An end title states Marianne and Robert married in 1945, so she didn’t hang about after Lionel’s death (though from what we know of the real Marianne she may not have waited).  Another title notes that human remains, possibly of the nun Marie Lairre, were discovered in 1975, which is odd if Robert and Marianne had already pinpointed them, and they never learned her name.  I think that about covers the plot, but it is less coherently presented than this synopsis suggests.

The production’s bright spots are the Essex and Devon locations, attractively photographed by Peter Panoa, though he must have been frustrated at seeing what was done with his work in the cutting room, and some decent hair styling (though Marianne is sporting most un-1940s multiple earring holes down her lobes).  The amusing end credits are worth sitting through as well.  The film’s title is a misnomer because while the plot is loosely linked to the Borley phenomena (and we have a nun), the rectory is certainly not the focus, and is only in there because The Haunting of a Cottage at Liston would not sell nearly as well; I wouldn’t be discussing it certainly.

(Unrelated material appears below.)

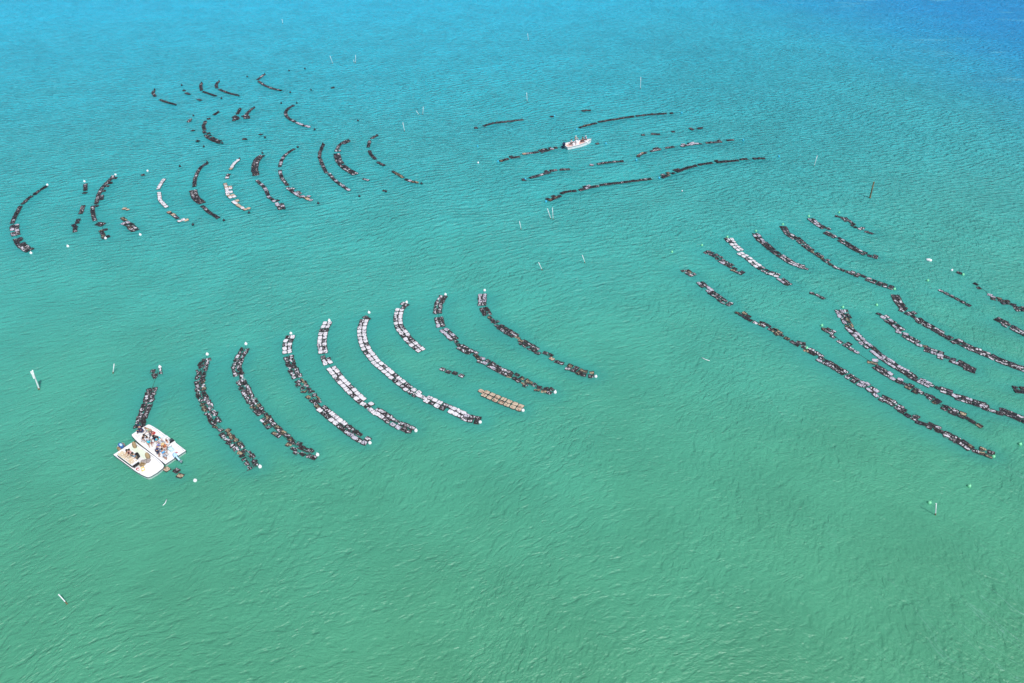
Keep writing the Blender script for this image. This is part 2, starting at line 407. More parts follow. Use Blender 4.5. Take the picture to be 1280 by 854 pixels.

The downside to the wheeze is that it is going to attract Borley and Harry Price aficionados who will feel very short-changed on discovering the famous paranormal case has been used as a shameless marketing peg on which to hang an unoriginal and poorly executed ghost story.  Falling loosely into the afficionado category myself, fortunately for me I was given a copy of the DVD so I didn’t have to shell out to see the film.  The most remarkable thing about it is to discover it lasts 90 minutes: it feels much longer, so languid is the pace.  It has also been released as The Haunting of Borley Manor, but giving it a slightly different name is not going to improve the viewing experience.